Sunday, January 27, 2008

Exploding Into Life


Reading my journal entries for 2004, I ran across this from February 27

I took a few days off and just worked out and read and smoked cigars. I am reading a bio on Katherine Hepburn. When I was a young man I loved her in Bringing Up Baby (with Carey Grant), Woman of the Year (with Spencer Tracy), The African Queen (with Bogie), The Lion in Winter (with Peter O’Toole). She was such a beautiful young woman and her stage personality was always unique to her—sui generis. What a fascinating life.


I have always been intrigued with her generation’s great actors. My mother once told me that she thought I was shaped far more by the movies of the 40’s and 50’s than I was by the events of my own generation. Men like John Wayne, Bob Mitchum, Cary Grant, Errol Flynn, Charlton Heston, Jimmy Stewart and Clark Gable… women like Katherine Hepburn, Audrey Hepburn, Maureen O’Hara: They were all so larger-than-life. It wasn’t merely that they were on large screens, but also how they threw themselves both into their art and into living.

Living with abandonment, they took such big chunks out of life. Many had the same fears, insecurities and personal demons that plague others who then choose to run from life, to never “take the stage.” These people took those weaknesses and were motivated in other directions. They may have felt powerless at times but they refused to allow such feelings to define them. (Generalizations, for sure: just go read about Spencer Tracy who could never get out from under his guilt and fear -- and did allow these emotions to define him.)

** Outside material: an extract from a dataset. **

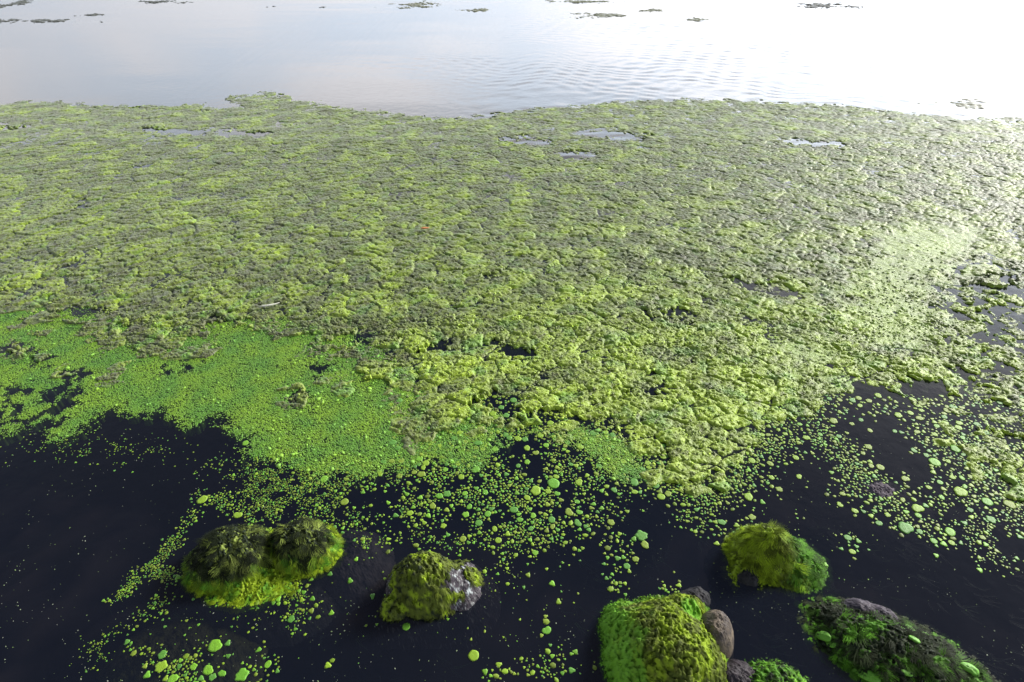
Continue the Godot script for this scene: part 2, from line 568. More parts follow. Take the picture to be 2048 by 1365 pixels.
func make_water() -> void:
	# the lake: one rippled sheet, its bed under it
	var xs := PackedFloat32Array()
	var zs := PackedFloat32Array()
	var x := -90.0
	while x < 90.0:
		xs.append(x)
		x += 0.055 if x > -9.0 and x < 15.0 else maxf(0.055, minf(absf(x + 9.0), absf(x - 15.0)) * 0.2)
	var z := 6.0
	while z > -150.0:
		zs.append(z)
		z -= 0.2 if z > -6.6 else (0.055 if z > -20.0 else 0.06 + (-20.0 - z) * 0.12)
	var nx := xs.size()
	var nz := zs.size()
	var bend := noise(41, 2.6, 2)
	var gust := noise(42, 5.0, 3)
	var wob := noise(43, 0.34, 2)
	var slow := noise(44, 1.7, 2)
	var v := PackedVector3Array()
	var nn := PackedVector3Array()
	v.resize(nx * nz)
	nn.resize(nx * nz)
	for j in nz:
		for i in nx:
			var px := xs[i]
			var pz := zs[j]
			var y := 0.0
			if pz < -6.0 and absf(px) < 40.0:
				var b := bend.get_noise_2d(px, pz)
				var g := clampf(0.40 + 0.9 * gust.get_noise_2d(px * 0.5, pz) + 0.10 * (px - 1.0), 0.05, 1.25)
				var q := (px * 0.42 - pz * 0.91) * TAU
				y = 0.0024 * g * sin(q / 0.29 + 15.0 * b) + 0.0018 * g * sin((px * -0.25 - pz * 0.97) * TAU / 0.23 + 13.0 * b)
				y += 0.0030 * g * wob.get_noise_2d(px * 0.6, pz) + 0.0030 * slow.get_noise_2d(px * 0.35, pz)
			v[j * nx + i] = Vector3(px, y, pz)
	var tri := PackedInt32Array()
	tri.resize((nx - 1) * (nz - 1) * 6)
	var t := 0
	for j in nz:
		for i in nx:
			var k := j * nx + i
			var l := v[j * nx + maxi(i - 1, 0)]
			var r := v[j * nx + mini(i + 1, nx - 1)]
			var f := v[maxi(j - 1, 0) * nx + i]
			var b := v[mini(j + 1, nz - 1) * nx + i]
			nn[k] = (r - l).cross(b - f).normalized()
			if i < nx - 1 and j < nz - 1:
				for a in [k, k + nx, k + nx + 1, k, k + nx + 1, k + 1]:
					tri[t] = a
					t += 1
	var arr := []
	arr.resize(Mesh.ARRAY_MAX)
	arr[Mesh.ARRAY_VERTEX] = v
	arr[Mesh.ARRAY_NORMAL] = nn
	arr[Mesh.ARRAY_INDEX] = tri
	var me := ArrayMesh.new()
	me.add_surface_from_arrays(Mesh.PRIMITIVE_TRIANGLES, arr)
	var m := StandardMaterial3D.new()
	m.resource_name = "lake water"
	m.transparency = BaseMaterial3D.TRANSPARENCY_ALPHA
	m.albedo_color = Color(Color(0.006, 0.008, 0.014).linear_to_srgb(), 0.74)
	m.roughness = 0.04
	m.metallic_specular = 0.36
	m.normal_enabled = true
	m.normal_texture = relief(55, 512, 0.018, 3.0)
	m.normal_scale = 0.12
	m.uv1_triplanar = true
	m.uv1_world_triplanar = true
	m.uv1_scale = Vector3.ONE * 0.7
	var o := put("water", me, m)
	tag(o, "dark still lake water, pale and rippled farther out", "", "", "structure")
	# bed
	var st := SurfaceTool.new()
	st.begin(Mesh.PRIMITIVE_TRIANGLES)
	st.set_smooth_group(0)
	var bump := noise(45, 0.5, 4)
	var mud := noise(46, 0.25, 4)
	var bx := []
	for i in 121: bx.append(-6.0 + i * 0.1)
	bx.push_front(-90.0)
	bx.append(90.0)
	var bz := []
	for i in 81: bz.append(4.0 - i * 0.1)
	bz.push_front(7.0)
	bz.append(-150.0)
	for j in bz.size():
		for i in bx.size():
			var c := Color(0.012, 0.011, 0.016).lerp(Color(0.085, 0.066, 0.070), clampf(0.3 + 1.2 * mud.get_noise_2d(bx[i], bz[j]), 0.0, 1.0))
			st.set_color(c)
			st.add_vertex(Vector3(bx[i], -0.34 + 0.10 * bump.get_noise_2d(bx[i], bz[j]), bz[j]))
	for j in bz.size() - 1:
		for i in bx.size() - 1:
			var k: int = j * bx.size() + i
			for a in [k, k + bx.size(), k + bx.size() + 1, k, k + bx.size() + 1, k + 1]: st.add_index(a)
	st.generate_normals()
	o = put("lake_bed", st.commit(), skin("mud", 0.9, 0.3))
	tag(o, "dark muddy bed of the lake, under the water", "", "", "structure")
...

The tragedies that cripple so many people—all of the suicides in Hepburn’s family, for example—drove these people to create and recreate themselves, on stage and in life. The risks these people took to create a character, the vulnerability that is required — yowzer, do I admire that.

The gusto of a Hepburn, a Wayne, a Huston and a Gable: How many of us explode into life as these people did? How many of us allow our anxieties and despair to cripple us, rather than spur us on?

Dear God: Whatever mistakes in judgment I make, may they be from weakness or temperament, never from shallowness of soul.